Bluiett was born just north of East St. Louis in Brooklyn, Illinois (also known as Lovejoy), a predominantly African American village which had been founded as a free black community in the 1840s. As a child, he studied piano, trumpet, and clarinet, but was attracted most strongly to the baritone saxophone from the age of ten. He began his musical career by playing the clarinet for barrelhouse dances in Brooklyn, Illinois, before joining the Navy band in 1961.

In his mid-twenties, Bluiett heard Harry Carney (the baritone player in the Duke Ellington band) play in a live concert in Boston, which also made a strong impression on the young Bluiett, providing an example of a baritone saxophonist who played as soloist rather than accompanist.

In an interview with Fred Jung from the Jazz Weekly website, Bluiett explains his interest in the instrument:

FJ: What was it about the baritone that called to you?

HAMIET BLUIETT: Well, I don’t know. I didn’t even hear it. There was something about it. Like you look at somebody and you like them. I just fell in love with the instrument from the sight of it. That was it. I never forgot that it was a baritone saxophone. I always wanted to play saxophone, but I had never seen anything like a baritone. So when I heard the guy playing it, I wasn’t that impressed with what he played. It was the size of the sound because most people who play the baritone don’t approach it like the awesome instrument that it is. They approach it as if it is something docile like a servant type instrument. I don’t approach it that way. I approach it as if it was a lead voice and not necessarily here to uphold the altos, tenors, and sopranos. I think it can stand toe to toe with you like Shaquille O’Neal and take you out.

Following his time in the Navy, he returned to the St. Louis area in the mid-1960s. In the late 1960s Bluiett co-founded the Black Artists’ Group (BAG) of St. Louis, Missouri, a collective dedicated to fostering creative work in theater, visual arts, dance, poetry, film, and music. He led the BAG big band during 1968 and 1969.
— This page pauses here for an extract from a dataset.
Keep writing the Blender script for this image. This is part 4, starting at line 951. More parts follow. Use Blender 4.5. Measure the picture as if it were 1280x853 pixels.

Bluiett moved to New York City in the fall of 1969, where he joined the Charles Mingus Quintet and the Sam Rivers large ensemble. In 1976 he co-founded the World Saxophone Quartet (along with two other Black Artists’ Group members, Julius Hemphill and Oliver Lake), which soon became jazz music’s most renowned saxophone quartet. He has remained a champion of the somewhat unwieldy baritone saxophone, organizing large groups of baritone saxophones. Since the 1990s he has led a virtuosic quartet, the Bluiett Baritone Nation, made up entirely of baritone saxophones, with drum set accompaniment. In the 1980s, he also founded The Clarinet Family, a group of eight clarinetists playing clarinets of various sizes ranging from E-flat soprano to contrabass.

Bluiett has also worked with Sam Rivers, Babatunde Olatunji, Abdullah Ibrahim, Stevie Wonder, and Marvin Gaye. He returned to his hometown of Brooklyn, Illinois in 2002.